Innovating from the Bottom-Up

Innovation is definitely a complex endeavor that requires the orchestration of multiple dimensions. Without doubt, unless an organization's leadership has thought out the structures, processes, metrics, rewards systems, and knowledge and skills required to advance their innovation agenda, they will not be successful.

However, this is not to say that there's nothing to be done at the front-line of organizations to advance innovation. Interestingly, many instances of innovation occur not because of management, but despite of management!

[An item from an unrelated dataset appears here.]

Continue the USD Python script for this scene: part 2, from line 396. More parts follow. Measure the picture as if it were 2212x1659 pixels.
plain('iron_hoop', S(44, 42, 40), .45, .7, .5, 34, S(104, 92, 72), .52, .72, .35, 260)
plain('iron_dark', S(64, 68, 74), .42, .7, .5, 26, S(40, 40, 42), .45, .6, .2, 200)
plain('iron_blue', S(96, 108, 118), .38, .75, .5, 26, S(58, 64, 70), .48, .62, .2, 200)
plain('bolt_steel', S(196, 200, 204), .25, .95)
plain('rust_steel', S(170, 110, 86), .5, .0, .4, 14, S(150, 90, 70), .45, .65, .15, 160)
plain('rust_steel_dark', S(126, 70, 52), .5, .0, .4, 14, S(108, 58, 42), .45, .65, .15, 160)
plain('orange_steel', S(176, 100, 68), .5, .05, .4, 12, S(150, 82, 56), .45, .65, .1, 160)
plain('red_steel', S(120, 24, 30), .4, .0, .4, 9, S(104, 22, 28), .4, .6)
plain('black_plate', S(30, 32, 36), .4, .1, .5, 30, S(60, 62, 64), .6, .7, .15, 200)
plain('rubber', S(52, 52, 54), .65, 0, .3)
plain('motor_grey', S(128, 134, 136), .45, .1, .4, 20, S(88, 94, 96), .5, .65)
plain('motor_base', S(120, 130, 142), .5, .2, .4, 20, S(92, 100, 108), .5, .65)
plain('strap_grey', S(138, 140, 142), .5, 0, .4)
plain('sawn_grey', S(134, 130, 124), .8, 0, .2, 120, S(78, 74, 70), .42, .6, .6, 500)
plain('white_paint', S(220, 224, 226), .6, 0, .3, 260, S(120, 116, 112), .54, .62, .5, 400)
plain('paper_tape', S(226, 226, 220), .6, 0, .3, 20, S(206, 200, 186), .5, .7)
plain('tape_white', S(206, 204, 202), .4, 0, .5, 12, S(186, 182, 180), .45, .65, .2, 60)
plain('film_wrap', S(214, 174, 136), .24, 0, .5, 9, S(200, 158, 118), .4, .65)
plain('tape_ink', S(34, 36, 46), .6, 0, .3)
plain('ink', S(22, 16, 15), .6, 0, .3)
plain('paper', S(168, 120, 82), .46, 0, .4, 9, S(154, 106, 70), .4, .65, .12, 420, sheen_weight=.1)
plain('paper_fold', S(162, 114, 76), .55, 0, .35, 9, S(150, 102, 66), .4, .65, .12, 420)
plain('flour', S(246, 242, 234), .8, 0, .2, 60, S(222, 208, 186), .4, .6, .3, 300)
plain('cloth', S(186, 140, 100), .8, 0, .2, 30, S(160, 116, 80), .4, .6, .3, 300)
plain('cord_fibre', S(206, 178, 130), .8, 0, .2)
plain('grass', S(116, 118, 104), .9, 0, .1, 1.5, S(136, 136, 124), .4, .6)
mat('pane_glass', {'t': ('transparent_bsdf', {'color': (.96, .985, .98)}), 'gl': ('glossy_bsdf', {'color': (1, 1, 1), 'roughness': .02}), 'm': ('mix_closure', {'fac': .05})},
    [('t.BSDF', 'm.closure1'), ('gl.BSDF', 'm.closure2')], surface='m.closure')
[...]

In this Blog, I'll be sharing some ideas on how innovation can be driven from the bottom-up. It's a long awaited complement to all the important research and literature on how to drive innovation from the top-down.

Let's see what develops.

Ulises Pabon

Tuesday, November 24, 2009

If you want to think big, start small.

That's the title of chapter 38 from Alan M. Webber's (Co-founder of Fast Company Magazine) RULES OF THUMB; 52 Truths for Winning at Business Without Losing Yourself. In it, Alan succinctly presents the now legendary story of Muhammad Yanus. What began as a $27 loan to liberate 42 people in the village of Jobra, India from loan sharks mushroomed into the Grameen Bank and a Noble Prize (see related blog entry below on April 5, 2009).

In Alan's words: "... Yanus didn't set out from home one morning with the goal of ending poverty in Bangladesh or raising tens of millions of people around the world out of poverty. He wasn't thinking about starting a bank or a social movement. He certainly wasn't game-planning to win the Noble Peace Prize. He saw a woman in a village who needed help and, decided he could not not help her."

Rule 38: "If you want to think big, start small" resonates in the heart and mind of Bottom-Up innovators. The point is: whatever you feel passionate about and compelled to drive, do it! Welcome experimentation. Don't over-engineer a solution or wait for perfection. Alan's advice is "Start small. If it works, keep doing it. If it doesn't work, change what you're doing until you find something that does work."

Bottom-Up Innovation is all about starting small. We need to remind ourselves, in the heat of the battle, to never underestimate the repercussions of small actions.

While RULES OF THUMB is not a manifesto for Bottom-Up Innovators, it's packed with good advice and definitely a recommended read.

If you want to think big, start small.